Se Job era fiel a Javé, qual a razão de todo o mal que lhe aconteceu? O suposto era haver um modelo sumério-acádico de pecado, pois se um individuo não pratica o sacrilégio será recompensado, no entanto no livro de Job isto não acontece. O que acontece é uma aposta divina, o que provoca o que acontecerá a Job.
Então, o livro de Job contém ensinamentos que servirão para aqueles que querem se manter fiéis a Javé: serão recompensados mas também têm de sofrer para provar a fidelidade, assim o sofrimento é o que prova o amor.

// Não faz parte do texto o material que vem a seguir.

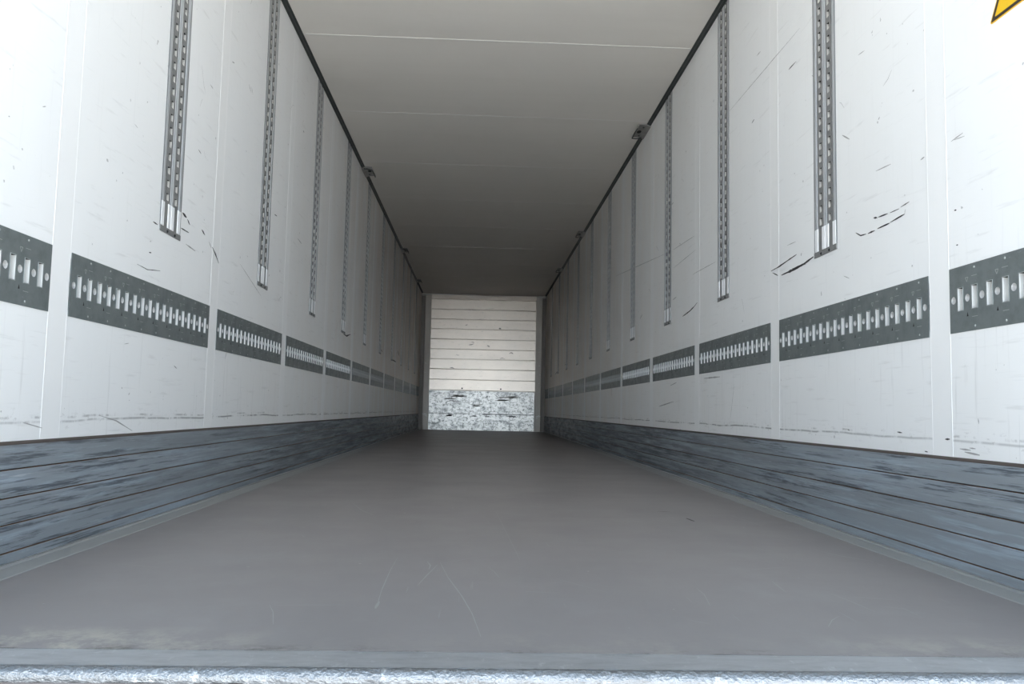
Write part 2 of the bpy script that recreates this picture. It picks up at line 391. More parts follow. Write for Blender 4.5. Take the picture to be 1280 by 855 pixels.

Este ensinamento será mais tarde relembrado com Cristo crucificado
Concluindo, em Israel a filosofia deu origem ao Javismo e á ideia de bem contra o mal segundo a teologia monoteísta, pois segundo esta, o bem e o mal não poderiam coexistir, e é nisto que se baseia a teodiceia. "O temor a Javé" era a única maneira de evitar o mal, pois este "temor" era a base da sabedoria sagrada, no entanto o Homem tem esta mesma sabedoria limitada e Javé seria o único conhecedor de todo o universo, e esta é a principal contradição na filosofia Israelita. A sabedoria em Israel confiava plenamente na conexão entre o acto e a paga, no entanto Job é um bom exemplo de que esta regra não era segura pois apesar de ser um bom homem, que tinha "temor a Javé", recebe vários males que o assolam. Por isso, é preciso também sofrer para mostrar a fieldade, e não só ser recompensado. É nestas regras e ensinamentos que se baseia a filosofia e teodiceia em Israel.




Bibliografia

CARREIRA, José Nunes. Filosofia antes dos Gregos, Biblioteca Universitária, Mem
Martins: Publicações Europa-América, 1994.
A Bíblia Sagrada (em português corrente), Lisboa: Difusora Bíblica, 1993.